I’ll admit, I’ve feel like I’ve been cruising along a little bit for the last almost four months. Riding high on the success of three milers well run, feeling strong, capable and A-OK!
Then this week happened. Heart racing whenever I thought about the race, I thought I was handling it ok..until yesterday. Tears fit for the sailing of Noahs arc are released, maybe I wasn’t quite as OK as I thought. Turns out I’ve been an absolute nightmare. Snappy? “NO, I’M NOT!”, stressed? “NO, I’M FINE”. Ugh, sorry one and all. Seems this whole final race was freaking me out more than I realised, ok ok, I was totally and utterly oblivious!
It should have been evident after a series of events:
Firstly my choosing different shoes for race day…what’s rule number one again!? (thanks High Beam for supporting me by providing my old faithfuls when I realised the error of my ways!)
Next was panic buying hundreds of dollars of race nutrition I haven’t really used before…deja vu to the first rule of a race once again!
And finally somehow setting a new circadian rhythm and waking up regularly at 4am and not getting back to sleep.
Yup, irrational, difficult, and really quite unaware, though the signs were all there.
This has happened before each race, and amongst those around me we’ve even jokingly called it my pre-race crazies! Some, have even likened it with the cult-movie synonym ‘Bunny Boiler’!
This has been the first time though that I have finally become more conscious of it.
Each race build up has had its own challenges.
Niggles that have amplified closer to race day – as is the nature of pain and its psychological basis.
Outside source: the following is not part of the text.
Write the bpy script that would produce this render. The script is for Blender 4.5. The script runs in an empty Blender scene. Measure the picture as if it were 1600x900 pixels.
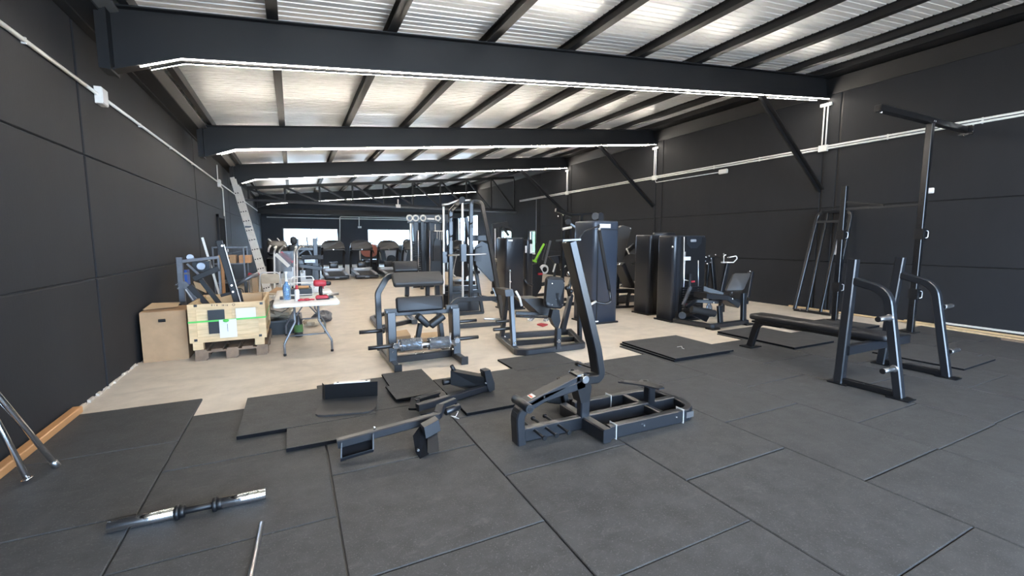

My ability to blow things out seems to increase in magnitude in a direct correlation to the magnitude of the event.
Questions over gear, fuel, etc.
Each race has had its difficulties and it’s a case of learning from each experience and a whole lot of trial and error. This can freak me out as I go into another event wondering if I’ve got the mix right this time.
At the end of the day I know I’m going into this race and I’m going to finish it. I know it. So why the crazies?
Well running any race and putting yourself out there is a big deal.
This final one in the Thir Series is a long way, and in that time anything can and will happen. But that is exactly what I both love and hate about the distance – I love the challenge, the problem solving, the unknown. But paradoxically I also struggle with the unknown of it all, because it all depends on variables on the day (and night….at 4am….in horizontal rain), and there are so many of those variables that are out of my control – more on that topic in another blog!
So, what am I going to do to handle the crazies for the next two weeks?
I have a plan to deal with my snappiness, with a behavoiur ‘intervention’ that I have to instigate every now and then!
That all sounds very fancy like an episode of ‘Miami CSI – The Crazie Chronicles’, but in reality it’s me hand writing signs on pieces of paper and sticking them around the house that read: Stop, think, respond, with examples of responses I can give that bring me into the moment and engage my brain before I go from rational thinker, to a scene from The Kardashians.
And the rest? I’ll start listening to my hypnotherapy recording to get my headspace right and I’ll work on my race plan with variables that are within my control.
So, pre-race crazies, I think I’m done with you for now! I’m ready to move through these next couple weeks, ticking off the training and the planning, while getting excited and remembering that I do this because I love it, and the other stuff will all work out on the day…or not! Either way I’ll deal with it.